The Gist
We will be training a generative adversarial network to produce classical music. We will be using transcriptions of a database of classical music to create music, compare against test (real) works with a discriminator, training the generator and the discriminator to better produce music and distinguish between generated and non-generated music, respectively. Note: this was our initial plan and eventually we pivoted to GRUs instead.
Our Team
- dlauerma - David Lauerman
- mburke15 - Mason Burke
- ssungun - Serdar Sungun
Introduction
The creation of music is not so much a problem to be solved as much as it is a creative expedition. At the end of the day, having a machine produce any quality of music is a success for this project. Our reference is a paper from Stanford, and they used an end-to-end learning model to generate classical music. We’re not experienced with end-to-end learning, as it involves significantly more difficult and complicated mathematical formulation than the traditional neural networks we’ve learned about and implemented. Instead, we will be using a generative adversarial network to achieve the same goal, which will hopefully produce comparable results to those observed in the paper. The three of us are all quite musically inclined, with a particular interest in piano and guitar music.
Related Work
I found this great article about an attempted implementation of a GAN to generate monophonic music, which includes some useful insight about the use of GANs in their experience. Essentially, they first tried using an n-gram, with little success, but then moved on to a SeqGAN to much better returns. By their measures, they in the end failed to produce real music, although there were prevalent spots of ordered semi-musicality. Apparently, they see great potential in a more finely tuned implementation with more layers, specifically recommending trying various filter sizes to optimize results and cleaning the dataset so that it contains only songs of the same tempo and time signature.
Data
This dataset is decently large, and it will likely not need much preprocessing. If we can figure out a way to do it, we may try and transpose everything to the same key to simplify the training process.
Methodology
As mentioned previously, we’ll be using a generative adversarial network to build a generator for classical music. We will be training our model with the MusicNet data, a database of 330 classical works. These works have been written into a csv file, with each note having information about pitch, duration, and other important characteristics, such as information about the instrument used. This information is encoded chronologically and preprocessed in such a way as to be ready to be inputs into a neural network. We will train using alternating epochs of generator training and discriminator training, in order to mitigate the equilibrium-style game that continually trained generators and discriminators face when pitted against each other. The paper we reference does not use a GAN, but we are hoping that the generational capabilities of GANs (combined with the inscrutability of its internal representations) will appeal well to a subjective-evaluative model.
Metrics
It is difficult to evaluate a music-creating model from a quantitative or classification-based standpoint, since the value of a piece of classical music is inherently subjective. So, we propose a system of evaluation based on several observational and subjective criteria. Is there a coherent melody? Are there motifs used throughout the work that reinforce a melody? Is there an underlying chord structure that complements the melody, and does it follow an intelligible pattern? Is there a clear use of harmony? Does the piece have development? Is there a clear beginning, middle, and end? Is the music pleasant to listen to? Does the generated sample diverge well enough from the training dataset? For our model to be considered “successful,” it should meet all of these criteria. Most importantly, the music should be nice to listen to.

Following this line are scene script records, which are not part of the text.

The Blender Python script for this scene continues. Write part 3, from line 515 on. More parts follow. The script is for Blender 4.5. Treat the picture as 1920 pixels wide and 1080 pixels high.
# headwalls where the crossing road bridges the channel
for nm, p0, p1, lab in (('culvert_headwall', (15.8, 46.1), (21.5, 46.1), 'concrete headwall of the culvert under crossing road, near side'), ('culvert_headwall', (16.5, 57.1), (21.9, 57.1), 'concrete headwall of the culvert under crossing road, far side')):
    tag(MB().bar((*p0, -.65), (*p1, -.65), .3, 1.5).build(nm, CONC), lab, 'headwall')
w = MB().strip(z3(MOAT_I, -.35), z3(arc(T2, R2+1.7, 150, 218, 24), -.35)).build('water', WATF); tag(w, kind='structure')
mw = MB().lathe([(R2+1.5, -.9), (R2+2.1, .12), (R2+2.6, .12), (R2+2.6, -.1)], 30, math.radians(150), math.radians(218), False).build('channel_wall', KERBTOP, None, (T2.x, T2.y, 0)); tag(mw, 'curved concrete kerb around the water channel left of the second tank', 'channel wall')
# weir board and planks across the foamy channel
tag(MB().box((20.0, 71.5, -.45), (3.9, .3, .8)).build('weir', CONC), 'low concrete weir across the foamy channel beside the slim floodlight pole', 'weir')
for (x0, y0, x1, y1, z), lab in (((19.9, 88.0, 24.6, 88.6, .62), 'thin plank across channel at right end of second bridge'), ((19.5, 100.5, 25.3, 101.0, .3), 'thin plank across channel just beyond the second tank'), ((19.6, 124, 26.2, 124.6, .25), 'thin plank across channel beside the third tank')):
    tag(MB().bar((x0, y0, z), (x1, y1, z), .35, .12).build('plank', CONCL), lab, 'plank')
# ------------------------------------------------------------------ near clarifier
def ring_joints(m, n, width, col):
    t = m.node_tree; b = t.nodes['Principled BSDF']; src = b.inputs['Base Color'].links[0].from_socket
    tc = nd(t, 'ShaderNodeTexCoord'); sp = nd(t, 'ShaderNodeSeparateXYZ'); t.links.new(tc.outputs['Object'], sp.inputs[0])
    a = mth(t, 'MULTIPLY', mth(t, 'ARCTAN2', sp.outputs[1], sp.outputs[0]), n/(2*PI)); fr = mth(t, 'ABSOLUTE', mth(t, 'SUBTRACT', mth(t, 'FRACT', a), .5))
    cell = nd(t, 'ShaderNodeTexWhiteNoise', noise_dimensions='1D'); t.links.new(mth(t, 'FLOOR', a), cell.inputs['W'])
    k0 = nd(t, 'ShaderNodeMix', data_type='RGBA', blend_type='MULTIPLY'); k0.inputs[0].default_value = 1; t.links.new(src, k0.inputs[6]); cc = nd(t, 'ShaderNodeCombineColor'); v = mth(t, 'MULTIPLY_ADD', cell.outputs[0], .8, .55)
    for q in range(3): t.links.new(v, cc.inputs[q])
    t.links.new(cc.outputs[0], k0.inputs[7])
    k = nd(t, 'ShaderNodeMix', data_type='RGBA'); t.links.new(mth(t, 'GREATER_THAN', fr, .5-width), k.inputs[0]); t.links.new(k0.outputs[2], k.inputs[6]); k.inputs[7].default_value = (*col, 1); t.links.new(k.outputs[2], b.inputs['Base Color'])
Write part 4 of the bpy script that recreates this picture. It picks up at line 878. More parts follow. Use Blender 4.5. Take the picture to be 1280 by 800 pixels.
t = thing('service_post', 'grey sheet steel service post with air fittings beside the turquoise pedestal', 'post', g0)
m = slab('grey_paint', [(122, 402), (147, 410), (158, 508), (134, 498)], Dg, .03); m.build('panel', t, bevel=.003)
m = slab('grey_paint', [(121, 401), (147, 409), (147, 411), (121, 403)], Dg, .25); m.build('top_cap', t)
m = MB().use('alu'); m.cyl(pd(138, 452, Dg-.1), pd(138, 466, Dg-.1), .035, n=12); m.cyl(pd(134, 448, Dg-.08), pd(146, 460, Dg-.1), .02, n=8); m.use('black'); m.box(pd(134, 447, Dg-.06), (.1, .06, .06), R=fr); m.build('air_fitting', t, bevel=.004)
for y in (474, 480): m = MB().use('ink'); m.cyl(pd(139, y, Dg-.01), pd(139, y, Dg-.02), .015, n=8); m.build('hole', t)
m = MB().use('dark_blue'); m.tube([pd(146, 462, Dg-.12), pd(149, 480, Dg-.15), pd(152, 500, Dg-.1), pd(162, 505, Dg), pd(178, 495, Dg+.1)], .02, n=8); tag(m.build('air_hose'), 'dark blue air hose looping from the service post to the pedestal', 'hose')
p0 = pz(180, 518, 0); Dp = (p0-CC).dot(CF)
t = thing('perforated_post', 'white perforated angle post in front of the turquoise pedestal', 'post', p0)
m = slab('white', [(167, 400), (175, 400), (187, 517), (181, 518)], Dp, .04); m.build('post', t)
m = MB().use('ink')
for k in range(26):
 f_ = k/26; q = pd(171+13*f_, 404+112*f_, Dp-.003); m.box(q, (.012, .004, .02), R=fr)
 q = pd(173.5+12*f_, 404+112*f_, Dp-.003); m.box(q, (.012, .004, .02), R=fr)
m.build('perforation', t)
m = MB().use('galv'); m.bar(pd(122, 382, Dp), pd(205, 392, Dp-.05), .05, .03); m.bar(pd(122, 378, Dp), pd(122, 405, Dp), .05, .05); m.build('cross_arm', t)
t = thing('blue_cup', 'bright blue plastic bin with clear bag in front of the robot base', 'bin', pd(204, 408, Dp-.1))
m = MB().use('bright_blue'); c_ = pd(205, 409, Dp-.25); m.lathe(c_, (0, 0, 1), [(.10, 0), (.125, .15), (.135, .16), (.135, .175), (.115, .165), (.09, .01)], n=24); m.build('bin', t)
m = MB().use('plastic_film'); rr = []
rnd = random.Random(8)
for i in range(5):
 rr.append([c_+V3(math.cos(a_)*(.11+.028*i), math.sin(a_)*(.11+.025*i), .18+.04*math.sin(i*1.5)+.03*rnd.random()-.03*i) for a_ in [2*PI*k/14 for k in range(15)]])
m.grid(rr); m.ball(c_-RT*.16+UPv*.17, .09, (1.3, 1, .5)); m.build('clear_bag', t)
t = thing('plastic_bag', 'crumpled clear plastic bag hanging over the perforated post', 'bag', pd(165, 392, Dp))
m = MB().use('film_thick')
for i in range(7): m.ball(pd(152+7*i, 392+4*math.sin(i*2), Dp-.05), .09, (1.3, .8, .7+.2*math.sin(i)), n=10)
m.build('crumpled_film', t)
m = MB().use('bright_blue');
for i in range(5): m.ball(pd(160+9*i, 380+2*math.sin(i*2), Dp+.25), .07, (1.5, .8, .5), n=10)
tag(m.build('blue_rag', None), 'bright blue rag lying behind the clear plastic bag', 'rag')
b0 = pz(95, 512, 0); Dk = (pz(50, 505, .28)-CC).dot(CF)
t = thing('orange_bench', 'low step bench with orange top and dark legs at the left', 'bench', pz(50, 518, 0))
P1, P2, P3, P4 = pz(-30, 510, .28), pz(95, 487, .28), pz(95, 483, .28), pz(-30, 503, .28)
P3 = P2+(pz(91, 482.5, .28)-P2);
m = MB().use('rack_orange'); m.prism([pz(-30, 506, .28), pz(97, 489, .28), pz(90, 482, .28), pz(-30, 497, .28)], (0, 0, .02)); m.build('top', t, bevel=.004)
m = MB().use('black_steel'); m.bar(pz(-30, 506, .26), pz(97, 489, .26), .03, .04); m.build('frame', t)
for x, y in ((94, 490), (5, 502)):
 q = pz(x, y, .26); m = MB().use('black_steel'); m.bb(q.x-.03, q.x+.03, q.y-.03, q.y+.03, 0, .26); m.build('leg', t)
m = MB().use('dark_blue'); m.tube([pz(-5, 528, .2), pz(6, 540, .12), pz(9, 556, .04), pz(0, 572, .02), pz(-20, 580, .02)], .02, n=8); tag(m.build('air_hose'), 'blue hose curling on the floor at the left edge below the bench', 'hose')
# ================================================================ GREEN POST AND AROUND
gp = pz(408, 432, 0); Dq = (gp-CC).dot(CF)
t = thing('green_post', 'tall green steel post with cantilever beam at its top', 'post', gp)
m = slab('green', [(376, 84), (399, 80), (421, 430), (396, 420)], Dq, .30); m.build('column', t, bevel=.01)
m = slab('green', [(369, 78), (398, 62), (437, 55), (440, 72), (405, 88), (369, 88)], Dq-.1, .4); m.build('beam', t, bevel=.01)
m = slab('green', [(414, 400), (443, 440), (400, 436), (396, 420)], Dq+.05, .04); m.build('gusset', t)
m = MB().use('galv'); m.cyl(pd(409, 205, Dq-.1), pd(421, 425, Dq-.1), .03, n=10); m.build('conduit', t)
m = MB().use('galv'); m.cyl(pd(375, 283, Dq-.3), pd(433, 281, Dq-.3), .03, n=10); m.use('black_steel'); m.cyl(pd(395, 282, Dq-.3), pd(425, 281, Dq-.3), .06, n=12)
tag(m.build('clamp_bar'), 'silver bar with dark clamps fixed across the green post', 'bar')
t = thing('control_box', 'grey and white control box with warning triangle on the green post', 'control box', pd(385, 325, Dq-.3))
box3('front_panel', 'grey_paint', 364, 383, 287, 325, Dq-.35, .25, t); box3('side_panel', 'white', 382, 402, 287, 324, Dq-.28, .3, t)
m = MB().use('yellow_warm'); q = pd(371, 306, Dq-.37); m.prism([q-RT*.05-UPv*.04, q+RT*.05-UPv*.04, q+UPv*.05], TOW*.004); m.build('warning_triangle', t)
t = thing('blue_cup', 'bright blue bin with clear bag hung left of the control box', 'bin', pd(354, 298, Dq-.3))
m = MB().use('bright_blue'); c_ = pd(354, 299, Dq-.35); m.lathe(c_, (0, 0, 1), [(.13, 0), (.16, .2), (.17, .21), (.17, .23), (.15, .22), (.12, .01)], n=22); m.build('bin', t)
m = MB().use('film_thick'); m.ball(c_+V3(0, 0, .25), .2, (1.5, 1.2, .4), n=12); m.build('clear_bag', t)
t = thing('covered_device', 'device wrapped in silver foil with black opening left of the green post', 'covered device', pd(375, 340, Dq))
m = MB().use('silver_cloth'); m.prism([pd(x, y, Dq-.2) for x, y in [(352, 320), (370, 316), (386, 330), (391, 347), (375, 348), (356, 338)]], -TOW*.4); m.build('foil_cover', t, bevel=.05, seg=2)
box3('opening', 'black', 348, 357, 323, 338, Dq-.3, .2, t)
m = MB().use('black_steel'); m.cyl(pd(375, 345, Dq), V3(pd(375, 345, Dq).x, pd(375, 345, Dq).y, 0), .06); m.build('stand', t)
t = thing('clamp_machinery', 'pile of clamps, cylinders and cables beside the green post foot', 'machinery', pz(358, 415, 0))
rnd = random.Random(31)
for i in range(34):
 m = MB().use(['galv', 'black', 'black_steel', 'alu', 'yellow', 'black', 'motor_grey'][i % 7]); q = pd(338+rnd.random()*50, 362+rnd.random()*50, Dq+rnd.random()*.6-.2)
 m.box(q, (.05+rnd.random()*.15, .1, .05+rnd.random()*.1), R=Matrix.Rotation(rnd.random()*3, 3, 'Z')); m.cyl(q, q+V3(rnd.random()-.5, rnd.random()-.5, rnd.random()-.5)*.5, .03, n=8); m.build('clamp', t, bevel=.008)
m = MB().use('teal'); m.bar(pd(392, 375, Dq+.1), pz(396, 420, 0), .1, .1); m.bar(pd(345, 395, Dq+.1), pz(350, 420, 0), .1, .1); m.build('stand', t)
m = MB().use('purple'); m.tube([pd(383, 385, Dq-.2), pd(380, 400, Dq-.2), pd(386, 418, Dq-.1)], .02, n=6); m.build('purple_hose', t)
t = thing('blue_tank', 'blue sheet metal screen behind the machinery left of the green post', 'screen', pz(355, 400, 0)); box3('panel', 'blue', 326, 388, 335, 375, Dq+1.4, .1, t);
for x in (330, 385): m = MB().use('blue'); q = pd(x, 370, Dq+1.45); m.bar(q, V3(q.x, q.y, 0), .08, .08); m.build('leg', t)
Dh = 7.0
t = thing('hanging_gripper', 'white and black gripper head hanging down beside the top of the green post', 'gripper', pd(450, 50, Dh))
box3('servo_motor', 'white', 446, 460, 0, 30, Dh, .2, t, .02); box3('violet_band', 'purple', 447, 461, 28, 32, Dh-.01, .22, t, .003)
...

Our base goal is to make music that is sensical, something that bears some semblance to classical music. The target goal is to make something that is listenable, preferably with some identifiable attention to structure. In the best-case scenario, we would aim to make music that is really pleasant to listen to. Additionally, we could conceivably compare our reactions to our generated music to other classical music generated by others in a similar fashion.
Ethics
What broader societal issues are relevant to your chosen problem space? Music and art pieces are productions of creativity and inspiration. This creates a thin line between just getting inspired and not producing an original work. The possible ethical problem here is to market some other musician’s work as your own after making minor changes on it. How our project may be related to this problem is that, at the end of the day we will be training our model with other tunes to generate new tunes and there most probably be similarities. I don’t think we should be worrying about this too much as a lot of music shares chord progressions, note sequences, or melodic harmonies, and as we’ll be collecting information from many pieces, the generated tunes will have their own touch. Why is Deep Learning a good approach to this problem? We will be specifically focusing on classical music. We will be using 330 classical music pieces that we have access to the data of, as well as tens of underlying metrics such as musical patterns, melody completing chord progressions, the notes etc. This gives us hundreds of thousands of data points. Considering the size of our data, deep learning is a good method to employ in this project.
Division of Labor
We are suitemates and we would mainly be sharing the work equally, if not working on every step together.